A minha mesa, presidida pelo enólogo Dirceu Scottá, degustou muitos espumantes brancos brut, espumantes rosés, brancos e também muitos tintos. As únicas informações disponíveis para o jurado, que prova as amostras às cegas, são a categoria (vinhos rosés, brancos aromáticos e não aromáticos etc), o grupo (vinhos tranquilos, espumantes e destilados) e a safra. Depois das notas entregues, os jurados são informados sobre qual o país de origem de cada amostra degustada.

Mas ao degustar vinhos da mesma categoria é possível fazer uma análise. Nos espumantes, o foco segue nos vinhos brut secos. Muitas amostras (mas não todas, sempre é bom lembrar) com muita qualidade, frescor e complexidade. Nos espumantes rosés, há mais críticas, principalmente porque várias das amostras tinham uma nota acima de açúcar residual. Infelizmente a minha mesa não provou os moscatéis, que também aparecem como uma vocação brasileira.
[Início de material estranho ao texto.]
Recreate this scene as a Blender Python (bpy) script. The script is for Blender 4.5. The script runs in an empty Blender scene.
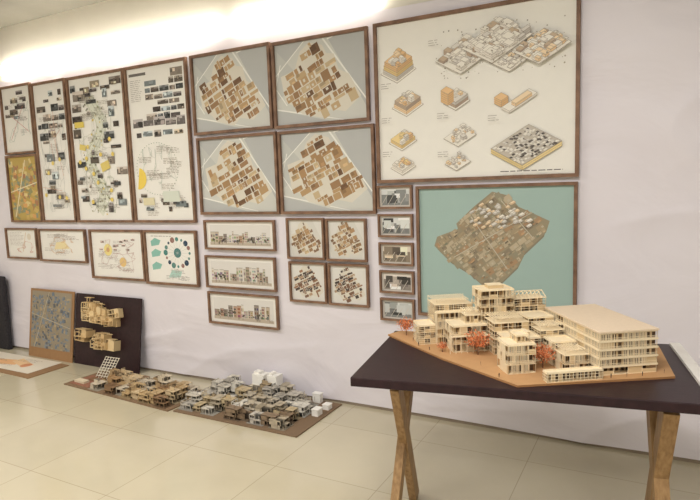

Nos chamados vinhos tranquilos (sem borbulhas), os rosés também mostraram essa tendência para o açúcar residual. O painel surpreendeu com alguns brancos secos bem elaborados. Nos tintos, que foi a maioria dos rótulos degustados, os estilos foram os mais variados. Mas destaca-se a preferência dos enólogos brasileiros por vinhos muito extraídos, com muitas notas de frutas vermelhas e negras maduras ou bem maduras. E também pelo uso excessivo de barricas de carvalho. Notas de tostados, baunilha, coco, bala de leite, todas associadas ao estágio em madeira, reinavam no painel, muitas vezes deixando as notas frutadas em segundo plano.